Opera | Doppia recensione | Secondo cast
Un dramma più immaginato che agito nella regia di Francesco Micheli. Il direttore Myung-Whun Chung alla guida dell’Orchestra e del Coro del teatro veneziano in un’esecuzione smagliante
di Elena Filini
O tello, quando il male è dentro di noi. Va in scena l’ordinaria storia delle ossessioni umane al Gran Teatro La Fenice con la penultima opera di Giuseppe Verdi scelta – insieme con Tristan und Isolde – per il doppio omaggio a Verdi-Wagner che è stato salutato come uno degli eventi internazionali del bicentenario. E il vero Serenissimo Leone è lui: Myung-Whun Chung, alla testa di un’orchestra in forma smagliante e di un coro dalla prestazione davvero ragguardevole. Straordinarie le masse artistiche del Teatro, vero tronco dell’Otello che ha aperto la stagione 2012-2013, e di cui si racconta la recita del 27 novembre.

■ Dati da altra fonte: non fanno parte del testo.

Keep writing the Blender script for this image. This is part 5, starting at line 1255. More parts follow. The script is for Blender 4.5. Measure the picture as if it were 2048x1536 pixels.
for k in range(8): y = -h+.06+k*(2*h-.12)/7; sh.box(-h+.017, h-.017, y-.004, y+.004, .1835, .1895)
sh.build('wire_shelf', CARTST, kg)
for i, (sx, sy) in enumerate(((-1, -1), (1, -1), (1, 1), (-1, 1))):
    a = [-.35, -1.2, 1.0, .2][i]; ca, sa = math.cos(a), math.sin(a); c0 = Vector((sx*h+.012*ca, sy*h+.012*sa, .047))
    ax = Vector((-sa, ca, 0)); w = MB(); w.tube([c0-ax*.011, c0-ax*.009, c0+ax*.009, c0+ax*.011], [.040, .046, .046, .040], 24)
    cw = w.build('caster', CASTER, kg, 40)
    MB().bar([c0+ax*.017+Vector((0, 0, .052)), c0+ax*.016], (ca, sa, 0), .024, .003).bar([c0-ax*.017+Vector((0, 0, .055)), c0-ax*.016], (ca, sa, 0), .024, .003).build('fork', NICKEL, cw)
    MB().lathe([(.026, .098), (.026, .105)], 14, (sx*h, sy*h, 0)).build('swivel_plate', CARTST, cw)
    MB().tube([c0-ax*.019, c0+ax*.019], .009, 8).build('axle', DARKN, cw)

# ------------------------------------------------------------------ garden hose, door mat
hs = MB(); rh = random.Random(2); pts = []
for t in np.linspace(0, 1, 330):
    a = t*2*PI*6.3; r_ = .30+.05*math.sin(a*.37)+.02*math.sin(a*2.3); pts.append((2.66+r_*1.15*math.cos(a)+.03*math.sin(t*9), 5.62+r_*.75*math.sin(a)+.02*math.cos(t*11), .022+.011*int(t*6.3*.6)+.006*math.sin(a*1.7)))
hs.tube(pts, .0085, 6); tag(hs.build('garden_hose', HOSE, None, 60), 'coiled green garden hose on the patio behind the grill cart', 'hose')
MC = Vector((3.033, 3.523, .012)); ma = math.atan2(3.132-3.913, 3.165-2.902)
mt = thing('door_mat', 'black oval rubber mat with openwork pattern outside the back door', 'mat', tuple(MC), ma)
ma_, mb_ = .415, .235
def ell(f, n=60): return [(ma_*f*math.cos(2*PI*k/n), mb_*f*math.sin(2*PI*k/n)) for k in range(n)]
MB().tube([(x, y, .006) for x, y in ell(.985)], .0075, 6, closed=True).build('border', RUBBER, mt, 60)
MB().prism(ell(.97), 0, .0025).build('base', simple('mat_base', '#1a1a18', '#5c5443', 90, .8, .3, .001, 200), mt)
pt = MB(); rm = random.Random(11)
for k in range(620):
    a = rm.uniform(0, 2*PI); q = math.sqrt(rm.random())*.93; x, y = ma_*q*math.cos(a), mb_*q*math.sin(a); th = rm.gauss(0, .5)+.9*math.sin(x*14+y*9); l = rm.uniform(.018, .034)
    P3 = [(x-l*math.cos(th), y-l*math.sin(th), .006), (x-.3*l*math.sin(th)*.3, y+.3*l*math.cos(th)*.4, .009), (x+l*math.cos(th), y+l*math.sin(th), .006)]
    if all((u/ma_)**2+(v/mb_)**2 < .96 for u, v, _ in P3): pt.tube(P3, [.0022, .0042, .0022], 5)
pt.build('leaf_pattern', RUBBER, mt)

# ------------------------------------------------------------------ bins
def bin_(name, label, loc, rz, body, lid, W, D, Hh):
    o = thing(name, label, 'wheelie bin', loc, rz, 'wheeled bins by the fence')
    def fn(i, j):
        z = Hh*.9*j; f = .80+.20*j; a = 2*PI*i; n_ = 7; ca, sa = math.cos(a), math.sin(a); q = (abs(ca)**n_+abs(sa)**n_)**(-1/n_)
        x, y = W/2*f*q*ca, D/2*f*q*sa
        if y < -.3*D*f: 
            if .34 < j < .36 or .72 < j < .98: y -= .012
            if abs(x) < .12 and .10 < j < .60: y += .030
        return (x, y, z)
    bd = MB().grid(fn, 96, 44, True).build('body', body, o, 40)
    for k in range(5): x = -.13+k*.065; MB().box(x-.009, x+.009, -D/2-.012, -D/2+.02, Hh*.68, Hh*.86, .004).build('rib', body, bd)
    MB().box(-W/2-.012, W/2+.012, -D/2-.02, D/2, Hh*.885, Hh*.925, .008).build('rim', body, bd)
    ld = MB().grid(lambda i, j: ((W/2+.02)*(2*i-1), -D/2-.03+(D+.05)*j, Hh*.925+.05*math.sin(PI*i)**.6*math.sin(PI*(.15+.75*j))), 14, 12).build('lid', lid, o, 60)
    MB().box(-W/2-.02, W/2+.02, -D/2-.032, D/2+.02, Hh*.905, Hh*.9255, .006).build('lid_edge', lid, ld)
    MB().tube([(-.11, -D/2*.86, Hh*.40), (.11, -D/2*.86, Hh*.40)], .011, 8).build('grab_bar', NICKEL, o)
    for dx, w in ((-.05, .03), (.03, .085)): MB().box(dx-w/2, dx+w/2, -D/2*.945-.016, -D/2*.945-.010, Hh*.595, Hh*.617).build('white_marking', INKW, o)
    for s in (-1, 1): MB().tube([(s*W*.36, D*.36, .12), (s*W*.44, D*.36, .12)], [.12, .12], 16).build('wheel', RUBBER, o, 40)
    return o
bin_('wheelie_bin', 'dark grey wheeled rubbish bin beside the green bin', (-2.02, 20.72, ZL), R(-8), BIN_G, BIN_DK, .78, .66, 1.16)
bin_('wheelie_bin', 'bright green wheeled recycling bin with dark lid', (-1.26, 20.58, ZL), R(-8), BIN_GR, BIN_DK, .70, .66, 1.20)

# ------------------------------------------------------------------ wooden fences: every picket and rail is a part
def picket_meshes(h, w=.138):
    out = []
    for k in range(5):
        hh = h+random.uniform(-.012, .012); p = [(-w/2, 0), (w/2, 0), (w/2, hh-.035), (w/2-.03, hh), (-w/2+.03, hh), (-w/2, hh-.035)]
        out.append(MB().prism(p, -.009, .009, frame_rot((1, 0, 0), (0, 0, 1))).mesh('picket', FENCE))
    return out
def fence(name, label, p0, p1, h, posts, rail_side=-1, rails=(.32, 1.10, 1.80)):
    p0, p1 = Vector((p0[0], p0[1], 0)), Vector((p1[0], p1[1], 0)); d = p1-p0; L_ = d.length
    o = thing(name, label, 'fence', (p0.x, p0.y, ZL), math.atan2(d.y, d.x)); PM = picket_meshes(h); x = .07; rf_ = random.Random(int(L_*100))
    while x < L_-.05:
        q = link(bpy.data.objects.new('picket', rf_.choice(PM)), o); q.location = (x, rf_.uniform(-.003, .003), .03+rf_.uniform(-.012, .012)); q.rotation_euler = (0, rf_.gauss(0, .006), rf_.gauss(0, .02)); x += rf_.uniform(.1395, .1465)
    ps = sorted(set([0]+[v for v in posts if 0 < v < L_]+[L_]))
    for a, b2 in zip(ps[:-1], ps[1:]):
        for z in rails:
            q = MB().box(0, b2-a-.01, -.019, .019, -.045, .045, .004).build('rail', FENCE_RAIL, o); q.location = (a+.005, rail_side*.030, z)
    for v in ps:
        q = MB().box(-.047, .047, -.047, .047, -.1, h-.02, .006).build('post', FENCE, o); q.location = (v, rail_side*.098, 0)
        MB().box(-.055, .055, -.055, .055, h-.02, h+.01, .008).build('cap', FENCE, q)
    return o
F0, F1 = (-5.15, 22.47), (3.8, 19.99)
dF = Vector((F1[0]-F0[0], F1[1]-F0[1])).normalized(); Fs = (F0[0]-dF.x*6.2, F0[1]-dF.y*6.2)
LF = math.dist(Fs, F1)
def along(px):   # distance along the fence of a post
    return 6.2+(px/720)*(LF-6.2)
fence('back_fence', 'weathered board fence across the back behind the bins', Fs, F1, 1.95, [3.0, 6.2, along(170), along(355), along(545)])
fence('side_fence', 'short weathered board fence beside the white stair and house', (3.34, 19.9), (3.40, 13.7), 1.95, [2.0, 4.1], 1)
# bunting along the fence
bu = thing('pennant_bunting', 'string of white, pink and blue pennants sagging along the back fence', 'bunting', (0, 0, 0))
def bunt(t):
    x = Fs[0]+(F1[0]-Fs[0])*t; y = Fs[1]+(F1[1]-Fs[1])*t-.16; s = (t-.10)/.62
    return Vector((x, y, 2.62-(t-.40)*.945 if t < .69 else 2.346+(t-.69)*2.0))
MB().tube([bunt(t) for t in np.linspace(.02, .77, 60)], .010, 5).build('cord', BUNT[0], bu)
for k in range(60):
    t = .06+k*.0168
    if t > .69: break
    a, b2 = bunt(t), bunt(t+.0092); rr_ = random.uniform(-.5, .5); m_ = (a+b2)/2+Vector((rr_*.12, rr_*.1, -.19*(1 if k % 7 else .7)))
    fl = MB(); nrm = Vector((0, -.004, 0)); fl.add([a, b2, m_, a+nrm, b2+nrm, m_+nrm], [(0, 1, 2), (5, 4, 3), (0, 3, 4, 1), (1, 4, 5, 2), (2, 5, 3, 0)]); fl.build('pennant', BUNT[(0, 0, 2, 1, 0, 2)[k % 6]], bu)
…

La scena nuda ed elegante, i costumi severi ma di pregevolissima fattura disegnano un dramma più immaginato che agito: la chiave della regia di Francesco Micheli, nel bene e nel male, sta qui. Nella proiezione di una mente che immagina tempeste e vascelli, che vede tremuoti e rovina, ma che da sé si consuma. Una scelta radicale, che ha una sua personalità e nel contempo prende un ampio rischio. Certo, il finale quasi a conforto è davvero un duro colpo assestato al bisogno di tragedia che l’archetipo rappresenta. Ma tant’è: sotto il folto zodiaco di ossessioni e stati allucinati, dove bene e male spesso s’invertono, può addirittura trovare spazio l’abbraccio finale tra Otello e Desdemona che, angeli, demoni o iperumani s’incamminano insieme verso il firmamento.
Walter Fraccaro dispiega tutti i suoi mezzi nel quadrare uno dei ruoli più impervi e disagevoli del repertorio e il suo Otello è vocalmente un personaggio equilibrato e, nella prestazione vocale, più che positivo. Certo, lo stimato artista è un tenore lirico-spinto e non davvero una corda di drammatico: lo si avverte dall’appoggio vigile sui centri, dalla costante attenzione nel non inspessirli per non creare disequilibri. L’«Esultate!» iniziale è forse il momento che meno rende ragione di una buona prova che però esaurisce tutte o quasi le sue fiches nell’attenzione alla prestazione vocale. Nel gioco scenico non è d’altronde coadiuvato dal baritono Dimitri Platanias. Il suo Jago è vocalmente rifinito e senza sbavature e tuttavia davvero poco vilain, quasi mai davvero insinuante e mefistofelico. Francesco Marsiglia è un Cassio ideale per voce, figura, slancio. Davvero bravo. Come buona nel complesso la prova dei ruoli minori con una nota molto positiva per l’Emilia di Elisabetta Martorana. Carmela Remigio è professionista di rango, di grande valore soprattutto nel repertorio mozartiano. La sensazione dominante nella sua Desdemona, di bell’aspetto e sicura grazia scenica, è che manchi la caratteristica dominante del ruolo, quel velluto nella voce, quella morbidezza brunita nella prima ottava che ne fa una donna appassionata e sensuale, vittima enigmatica. Inevitabilmente aspra nelle scene più concitate, sussurrante all’eccesso nell’Ave Maria, ha avuto il suo momento migliore nella Canzone del salice, ma globalmente la sua vocalità è ancora distante dalle prove dagli illustri precedenti alla Fenice (Renata Tebaldi e Rosanna Carteri, Marcella Pobbe, Maria Chiara, Katia Ricciarelli e nel 2002 Dimitra Theodossiou).